Ferrel Guillory , director of the P rogram on Southern Politics, Media and Public Life at UNC-Chapel Hill, said the battle over the mechanics of absentee ballots is part of a greater fight over voter turnout between the two major parties. The 1980s and 1990s, he said, were dominated by an "air war," with the emphasis on attack ads on television and radio.
But the rise of Republicanism in the South has brought the two major parties to near-parity in North Carolina, with the Democrats holding on to a slight edge in voter registration. This, Guillory said, combined with the state's low voter turnout, triggered massive drives to get people, particularly loyalists, to actually cast their ballots. Absentee voting was seen as one more way to achieve this.
"Just over the last four [to] six years, the competition has really increased over voter turnout," he said. "It's the ground war now where elections are won."

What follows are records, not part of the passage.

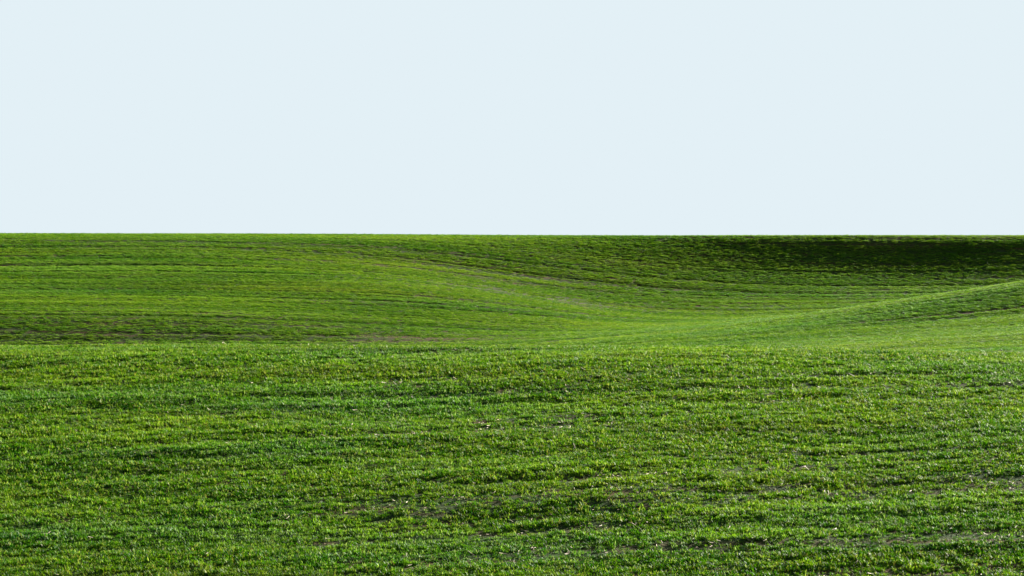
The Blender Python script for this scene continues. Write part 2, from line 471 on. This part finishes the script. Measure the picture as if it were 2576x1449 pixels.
w = bpy.data.worlds.new('World'); SC.world = w; w.use_nodes = True
N, L = w.node_tree.nodes, w.node_tree.links; N.clear()
out = N.new('ShaderNodeOutputWorld'); bg = N.new('ShaderNodeBackground')
sky = N.new('ShaderNodeTexSky'); sky.sky_type = 'NISHITA'; sky.sun_disc = False
sky.sun_elevation = SUN_EL; sky.sun_rotation = SUN_AZ; sky.dust_density = 1.0
tc = N.new('ShaderNodeTexCoord'); sx = N.new('ShaderNodeSeparateXYZ'); L.new(tc.outputs['Generated'], sx.inputs[0])
mr = N.new('ShaderNodeMapRange'); mr.interpolation_type = 'SMOOTHSTEP'
mr.inputs['From Min'].default_value = 0.115; mr.inputs['From Max'].default_value = 0.22
L.new(sx.outputs['Z'], mr.inputs['Value'])
mul = N.new('ShaderNodeMix'); mul.data_type = 'RGBA'; mul.blend_type = 'MULTIPLY'; mul.inputs[0].default_value = 1
L.new(sky.outputs[0], mul.inputs[6]); mul.inputs[7].default_value = (0.03, 0.03, 0.03, 1)
mx = N.new('ShaderNodeMix'); mx.data_type = 'RGBA'
L.new(mr.outputs[0], mx.inputs[0])
k = 2 ** -EXPO
mx.inputs[6].default_value = (0.768 * k, 0.871 * k, 0.922 * k, 1)       # pale haze belt along the horizon
L.new(mul.outputs[2], mx.inputs[7])
L.new(mx.outputs[2], bg.inputs['Color']); bg.inputs['Strength'].default_value = 1
L.new(bg.outputs[0], out.inputs[0])

# ------------------------------------------------------------------ camera
cam = bpy.data.cameras.new('camera'); co = bpy.data.objects.new('camera', cam); C.objects.link(co)
cam.sensor_width = 36; cam.lens = 18 / (1288 / F)
cam.clip_start = 0.1; cam.clip_end = 8000
co.location = (0, 0, 0); co.rotation_euler = (math.radians(90) + math.atan(-0.02), 0, 0)
SC.camera = co
SC.view_settings.view_transform = 'Standard'; SC.view_settings.look = 'None'
SC.view_settings.exposure = EXPO; SC.view_settings.gamma = 1
SC.cycles.max_bounces = 6; SC.cycles.transmission_bounces = 4; SC.cycles.diffuse_bounces = 3
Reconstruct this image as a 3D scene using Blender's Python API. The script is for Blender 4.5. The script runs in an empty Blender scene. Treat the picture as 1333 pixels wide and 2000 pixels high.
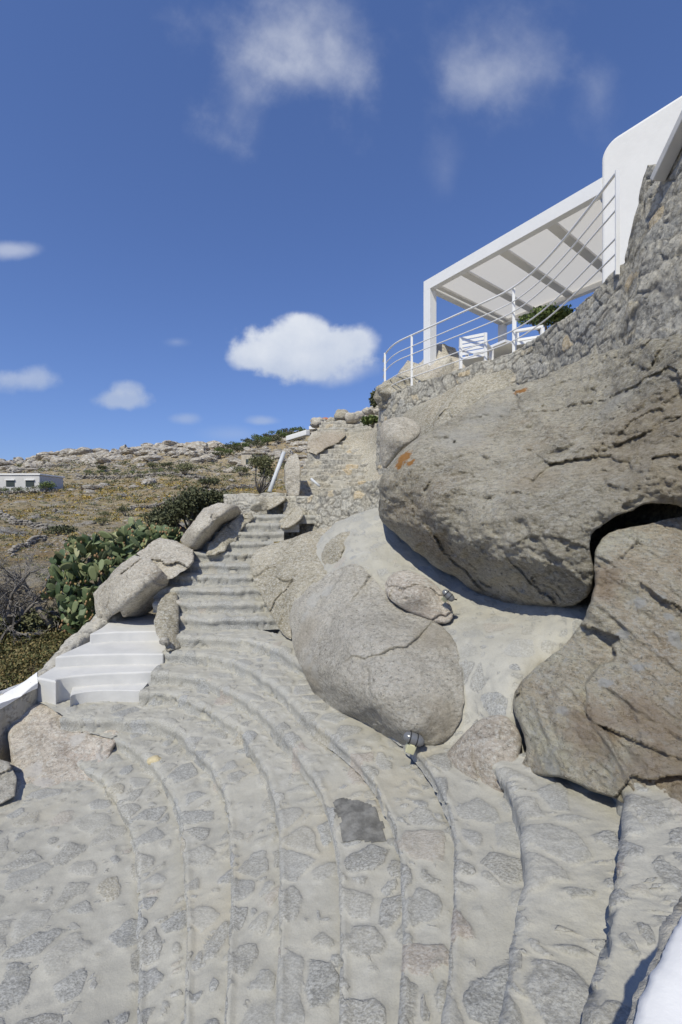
import bpy, math, random
import numpy as np
from mathutils import Vector

# ------------------------------------------------------------------ camera, sky, sun
FPX = 880.0            # focal length in photo pixels (photo 1333 x 2000)
EYE = 2.45             # camera height above the lower landing
sc = bpy.context.scene
cam = bpy.data.cameras.new('camera'); camo = bpy.data.objects.new('camera', cam)
sc.collection.objects.link(camo); sc.camera = camo
cam.sensor_fit = 'VERTICAL'; cam.sensor_height = 36.0; cam.sensor_width = 24.0
cam.lens = 36.0 * FPX / 2000.0
cam.clip_start = 0.05; cam.clip_end = 6000
camo.location = (0, 0, EYE); camo.rotation_euler = (math.radians(90), 0, 0)

SUN_AZ = 25.0          # light travels this far right of straight ahead
SUN_EL = 50.0
sun = bpy.data.lights.new('sun', 'SUN'); suno = bpy.data.objects.new('sun', sun)
sc.collection.objects.link(suno)
sun.energy = 3.75; sun.angle = math.radians(0.53); sun.color = (1.0, 0.952, 0.79)
ce, se = math.cos(math.radians(SUN_EL)), math.sin(math.radians(SUN_EL))
sdir = Vector((math.sin(math.radians(SUN_AZ)) * ce, math.cos(math.radians(SUN_AZ)) * ce, -se))
suno.rotation_euler = sdir.to_track_quat('-Z', 'Y').to_euler()
sc.view_settings.view_transform = 'Standard'; sc.view_settings.look = 'None'
sc.view_settings.exposure = 0.0; sc.view_settings.gamma = 1.0
sc.render.engine = 'CYCLES'
sc.cycles.max_bounces = 6; sc.cycles.diffuse_bounces = 3; sc.cycles.transparent_max_bounces = 8

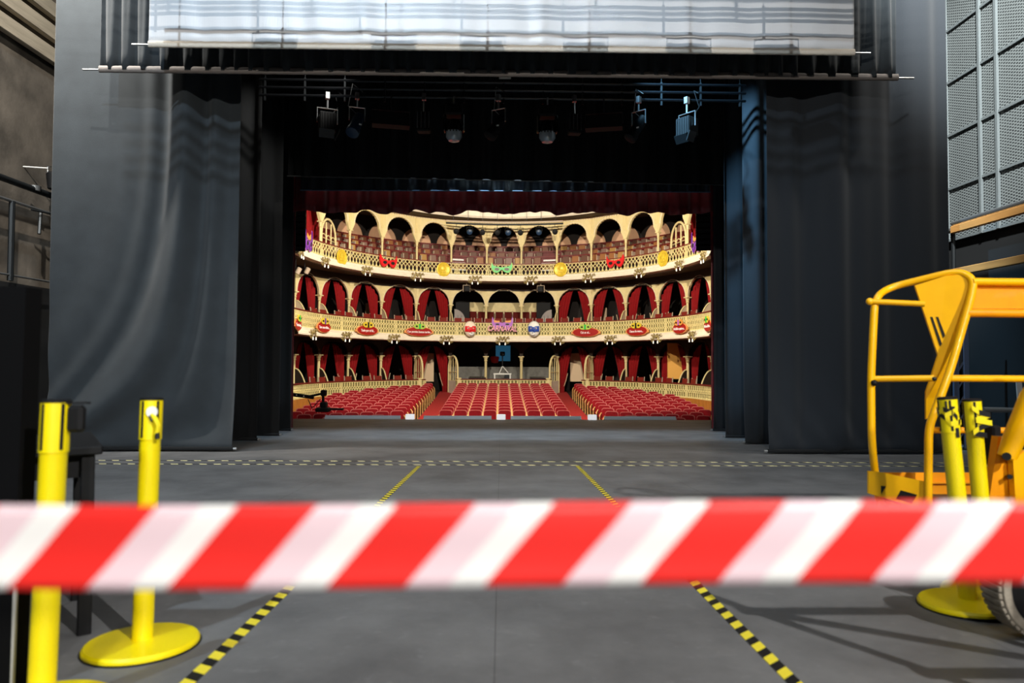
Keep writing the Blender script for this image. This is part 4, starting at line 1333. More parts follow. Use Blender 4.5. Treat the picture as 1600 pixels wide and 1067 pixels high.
# speakers and curved pale screens beside the centre box
for px, nm, s_ in ((722, 'left', -1), (850, 'right', 1)):
    a = th_px(px, 1.9, 4)
    t_ = empty('loudspeaker_stack', ring(a, 1.9, 2.4), f'tall black loudspeaker cabinet at the {nm} side of the centre box', 'loudspeaker', 'centre box loudspeakers', rz_of(a))
    b_ = MB(); b_.box((0, 0, .55), (.62, .4, 1.1), bev=.02); b_.build('bass_cabinet', MT['black'], t_)
    b_ = MB(); b_.box((0, 0, 1.62), (.85, .4, 1.0), bev=.02); b_.build('top_cabinet', MT['black'], t_)
    a = th_px(px-3*s_*-1+(-2 if s_ < 0 else 2), 1.55, 4)
    t_ = empty('curved_screen', ring(a, 1.3, 2.4), f'pale grey curved panel in front of the {nm} centre loudspeaker', 'panel', 'curved panels by the centre box', rz_of(a))
    b_ = MB()
    poly = [(-.32, 0), (.34, 0), (.34, .9)]+[(.34-.66*(1-cos(PI/2*q/8)), .9+.75*sin(PI/2*q/8)) for q in range(1, 9)]
    poly = [(-x if s_ > 0 else x, z) for x, z in poly]
    b_.prism(poly, (0, 0, 0), (1, 0, 0), (0, 0, 1), .03); b_.build('panel', mat('pale_grey', '#8f8580', .5), t_)
    b_ = MB()
    for dx in (-.12, .1): b_.box((dx, -.035, .65), (.015, .015, 1.3))
    b_.build('seam', MT['darksteel'], t_)
# small projectors under the top balcony
for px, nm in ((729, 'left'), (845, 'right')):
    a = th_px(px, .3, 5)
    t_ = empty('projector', ring(a, .3, 5.48), f'small dark projector in a white bracket under the top balcony, {nm} one', 'projector', 'projectors under the top balcony', rz_of(a))
    b_ = MB(); b_.tube([(-.2, 0, -.5), (-.2, 0, -.12), (.2, 0, -.12), (.2, 0, -.5)], .025, 6); b_.tube([(0, 0, 0), (0, 0, -.12)], .02, 6); b_.build('bracket', MT['gframe'], t_, 60)
    b_ = MB(); b_.box((0, 0, -.34), (.34, .4, .3), bev=.03); b_.build('body', MT['black'], t_)
for px, py, nm in ((462, 424, 'white'), (476, 424, 'tilted white')):
    a = th_px(px, .25, 5)
    P = at(px, py, ring(a, .25).y); 
    t_ = empty('spotlight', ring(a, .25, P.z+.1), f'{nm} spotlight under the left end of the top balcony', 'spotlight', None, rz_of(a))
    b_ = MB(); b_.lathe([(.07, 0), (.11, .02), (.11, .28), (.05, .3)], 12, (0, -.05, -.2), Matrix.Rotation(.5, 3, 'X')); b_.build('housing', MT['gframe'], t_, 40)
    b_ = MB(); b_.tube([(0, 0, .0), (0, 0, 5.5-P.z-.1)], .02, 6); b_.build('stem', MT['darksteel'], t_, 40)

# --- doors standing open behind the arches
def door_leaf(n, px0, px1, py0, py1, off, m_, slant=0, plate_=False):
    a = th_px((px0+px1)/2, off, 1)
    R0 = ring(a, off); Y = R0.y
    P0, P1_ = at(px0, py1, Y), at(px1, py0, Y)
    w = P1_.x-P0.x; h = P1_.z-P0.z
    b_ = MB(); b_.box((0, 0, h/2), (w, .05, h)); 
    b_.box((w*.38, -.035, h*.48), (w*.08, .04, h*.03))
    o_ = b_.build(f'door_{n}', m_)
    o_.location = ((P0.x+P1_.x)/2, Y, P0.z); o_.rotation_euler = (0, 0, slant)
    struct(o_)
door_leaf(1, 661, 678, 552, 596, 2.4, MT['door'])
door_leaf(2, 891, 915, 552, 596, 2.4, MT['door'])
door_leaf(3, 1043, 1067, 536, 592, 1.5, MT['litdoor'])
door_leaf(4, 571, 585, 474, 502, 2.4, MT['door'])
door_leaf(5, 629, 637, 480, 502, 2.4, MT['door'])
door_leaf(6, 993, 1001, 480, 502, 2.4, MT['door'])
door_leaf(7, 941, 948, 481, 502, 2.4, MT['door'])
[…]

Staff Writer John Zebrowski can be reached at 829-4841 or jzebrows@newsobserver.com.
For those outside of NC, and in NC for that matter who do not know. The Technical Corrections Bill is an annual bill that makes "Technical Corrections". Meaning, it corrects misspellings, improper punctuation, and grammatical errors in the budget. That is what it is supposed to do, but the past couple of years the RATS have snuck things into it without anyones knowledge.
I don't remember what they added last year, but it caused a big stir when it was discovered. I am hoping Constitution Day or another FReeper will remember what it was.
Of course they do,,, six months to a year after they vote on them.
MKM
Why the hell not?
Time after time, Fat Tony has shut down debate and used parliamentary shell games to sucessfully shield Democrats from up or down recorded votes on tax and spend alternatives and many other sound ideas offered in good faith. He essentially wrote the present Senate Rules, so using the term "parliamentary manuvers" is an insult to honest deliberative assembly and the role of legislatures in constitutional republics.
The Capital Press Corp just ignores this over and over again.
Again, thanks for putting it up here.